Person of Character
What makes a good character?
I am not talking about for a book or a movie, but I suspect that there would be a lot of overlap. But I wonder what kinds of people are interesting to interact with and spend time around. Do we want people who are singularly focused on themselves or what is important to them? Do we want people who are interested in us but don't have any interests themselves? Do we want people who are fun to be around when things are good, but are absent when they are not?
What kinds of characters do we want in our lives?
What kind of character are we ourselves?
I guess we all have a range of roles we play depending on the situation and our time in life, but there are definitely some people who are more interesting than others. It doesn't mean they are nicer, or more fun necessarily, but just more interesting. And then there are some who energise us, and others who sap our energy like vampires.
For me personally, I find the most interesting people are those who have valuable experience. This doesn't mean they have travelled the world and seen a hundred different cities, but rather they have put effort into learning in areas of value and are able to articulate what they know into compelling conversation. And the knowledge they have doesn't come from a book, it isn't theoretical - it is hands on. Well-read people usually bore the fuck out of me.
And I think that this is why a lot of the mainstream online content creators are not attractive to me, because they don't speak from experience and rather just regurgitate some nonsense to trigger an algorithm.
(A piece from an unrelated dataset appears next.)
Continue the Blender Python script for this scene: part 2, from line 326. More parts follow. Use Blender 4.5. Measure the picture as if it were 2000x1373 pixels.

It is all a bit gimmicky, rather than authentic. Staged and rehearsed, rather than from natural flow. Flow is important in the interaction I think, because it is hard for someone to speak with flow, if they don't have the experience in what they are speaking (or writing) about.
Not my cup of tea.
I am not everyone's cup of tea, nor is everyone mine. In fact, tea is often not someone's preferred drink at all. However, I think that with our ability to pick and choose what we expose ourselves to with granularity and accuracy, we have narrowed our palate and have become insensitive to anything that lays outside of our normal. And a lot lays outside. And by "insensitive" I mean overly sensitive to difference to the point that we expect not to have it in our view or experience. We want our lives to be easy and sanitised of anything that challenges us. And I think as a result, we have largely made ourselves....
Boring.
Are you interesting?
Do you think that you are an interesting person? Do you think other people find you interesting? Do you think that when you are in a conversation with them, they want to hear more from you? And if you can hold their attention, is it because you are interesting as a person, or do they want something else from you? Is it because you are rich, good looking, famous or something else? Are you the interesting part of the equation, or something other?
A person is known by the company he keeps.
What kind of company do you keep?
When it comes to "being interesting" it is going to come down to personal opinion, but that is also going to be tempered by experience, or inexperience as the case may be. Being interesting isn't vital, but what about being of good character? Is that something that we should be regardless of what else we might be?
Should we be trustworthy and dependable? Should we be honest and kind? Act with integrity? Should we take responsibility and hold ourselves accountable for our actions?
A lot of "shoulds" could fit in there, but there is a big difference between what we should do and what we actually do, isn't there? Interesting or not, if we aren't good people, should anyone want to spend time with us?
Are you of good character?
Who would genuinely admit to not being of good character?
Or perhaps, through a process of justification and fantasy, we all think we are of good character, even when we might not be. Perhaps with all the terrible things Hitler or Stalin did, when thy looked in the mirror at themselves, they saw a good person. And if that was the case, is what they did wrong if we are told to be "our authentic selves"?
While the masses might agree to the "do no harm to others" in concept, the fact is that a lot of commonly accepted parts of our life are harmful, yet we keep on doing them, using them, pushing them to our kids. General consensus doesn't make something right. If that was the case, the sun would be travelling around the earth, not vice versa.
Anyway, it is up to each of us to decide what kinds of characters are interesting to interact with, but what is even more up to us, is whether we are the kind of person who lives up to our own standards. And if we do not, what does that say about us, or our actual standards?
We create our own character.
So why do so many of us behave so poorly?